** start of Supplied material **

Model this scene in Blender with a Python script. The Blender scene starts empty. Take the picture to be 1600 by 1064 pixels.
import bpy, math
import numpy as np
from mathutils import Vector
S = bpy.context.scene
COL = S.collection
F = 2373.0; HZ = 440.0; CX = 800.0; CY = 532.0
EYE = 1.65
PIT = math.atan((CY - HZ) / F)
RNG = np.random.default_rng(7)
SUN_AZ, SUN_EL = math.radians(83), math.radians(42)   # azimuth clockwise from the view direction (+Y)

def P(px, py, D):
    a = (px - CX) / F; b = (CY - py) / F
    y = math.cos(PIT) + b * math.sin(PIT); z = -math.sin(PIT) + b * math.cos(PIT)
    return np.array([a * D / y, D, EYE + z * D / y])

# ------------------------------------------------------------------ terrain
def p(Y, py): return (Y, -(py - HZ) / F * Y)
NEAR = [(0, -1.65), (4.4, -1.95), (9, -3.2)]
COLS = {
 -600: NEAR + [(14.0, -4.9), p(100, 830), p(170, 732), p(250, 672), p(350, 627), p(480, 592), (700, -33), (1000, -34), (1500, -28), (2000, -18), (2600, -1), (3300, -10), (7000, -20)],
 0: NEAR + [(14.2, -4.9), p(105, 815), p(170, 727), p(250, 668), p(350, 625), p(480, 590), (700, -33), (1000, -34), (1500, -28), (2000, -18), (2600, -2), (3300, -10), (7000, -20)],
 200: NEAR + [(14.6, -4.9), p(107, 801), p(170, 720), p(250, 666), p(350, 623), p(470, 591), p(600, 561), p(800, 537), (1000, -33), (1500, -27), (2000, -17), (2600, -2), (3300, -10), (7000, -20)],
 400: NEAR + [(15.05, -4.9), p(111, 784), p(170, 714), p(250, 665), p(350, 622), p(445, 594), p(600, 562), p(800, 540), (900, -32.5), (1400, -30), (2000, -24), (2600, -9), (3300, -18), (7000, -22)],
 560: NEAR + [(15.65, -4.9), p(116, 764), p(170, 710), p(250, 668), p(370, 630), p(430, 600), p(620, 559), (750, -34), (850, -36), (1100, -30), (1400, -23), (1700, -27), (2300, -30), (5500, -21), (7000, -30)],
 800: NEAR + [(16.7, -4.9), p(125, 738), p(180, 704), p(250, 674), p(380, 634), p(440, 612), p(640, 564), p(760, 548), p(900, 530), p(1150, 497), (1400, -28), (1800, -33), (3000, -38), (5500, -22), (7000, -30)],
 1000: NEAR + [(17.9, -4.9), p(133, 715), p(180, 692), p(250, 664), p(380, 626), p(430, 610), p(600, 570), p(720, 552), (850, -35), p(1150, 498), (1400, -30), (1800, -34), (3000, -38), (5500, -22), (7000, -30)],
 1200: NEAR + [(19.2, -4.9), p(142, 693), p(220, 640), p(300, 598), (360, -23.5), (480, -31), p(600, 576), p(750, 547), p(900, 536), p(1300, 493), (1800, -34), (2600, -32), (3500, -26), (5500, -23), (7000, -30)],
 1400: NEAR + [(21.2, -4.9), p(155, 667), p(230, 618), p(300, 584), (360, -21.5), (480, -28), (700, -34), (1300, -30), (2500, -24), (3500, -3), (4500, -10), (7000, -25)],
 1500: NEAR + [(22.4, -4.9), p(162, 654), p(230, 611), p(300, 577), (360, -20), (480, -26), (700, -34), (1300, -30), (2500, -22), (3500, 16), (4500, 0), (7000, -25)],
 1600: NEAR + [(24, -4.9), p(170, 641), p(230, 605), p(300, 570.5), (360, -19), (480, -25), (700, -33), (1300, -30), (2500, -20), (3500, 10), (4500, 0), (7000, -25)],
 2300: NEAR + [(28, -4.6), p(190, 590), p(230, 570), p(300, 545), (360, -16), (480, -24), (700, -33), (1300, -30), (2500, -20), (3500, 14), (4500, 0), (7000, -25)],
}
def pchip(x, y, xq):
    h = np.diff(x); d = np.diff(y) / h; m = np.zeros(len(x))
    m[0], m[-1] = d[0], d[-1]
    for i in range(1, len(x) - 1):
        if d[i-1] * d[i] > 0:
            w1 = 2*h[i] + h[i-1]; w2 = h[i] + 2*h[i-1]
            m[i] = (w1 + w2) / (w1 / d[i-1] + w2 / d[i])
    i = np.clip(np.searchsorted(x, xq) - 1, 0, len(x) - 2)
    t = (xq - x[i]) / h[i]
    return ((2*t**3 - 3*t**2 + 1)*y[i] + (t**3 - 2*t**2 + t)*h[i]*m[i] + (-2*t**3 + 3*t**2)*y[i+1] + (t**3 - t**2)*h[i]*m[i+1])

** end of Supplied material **

Verbatim output is expected for the lines from the start of the data to the line in which "return np.array([a *" appears, both included.

Model this scene in Blender with a Python script. The Blender scene starts empty. Take the picture to be 1600 by 1064 pixels.
import bpy, math
import numpy as np
from mathutils import Vector
S = bpy.context.scene
COL = S.collection
F = 2373.0; HZ = 440.0; CX = 800.0; CY = 532.0
EYE = 1.65
PIT = math.atan((CY - HZ) / F)
RNG = np.random.default_rng(7)
SUN_AZ, SUN_EL = math.radians(83), math.radians(42)   # azimuth clockwise from the view direction (+Y)

def P(px, py, D):
    a = (px - CX) / F; b = (CY - py) / F
    y = math.cos(PIT) + b * math.sin(PIT); z = -math.sin(PIT) + b * math.cos(PIT)
    return np.array([a * D / y, D, EYE + z * D / y])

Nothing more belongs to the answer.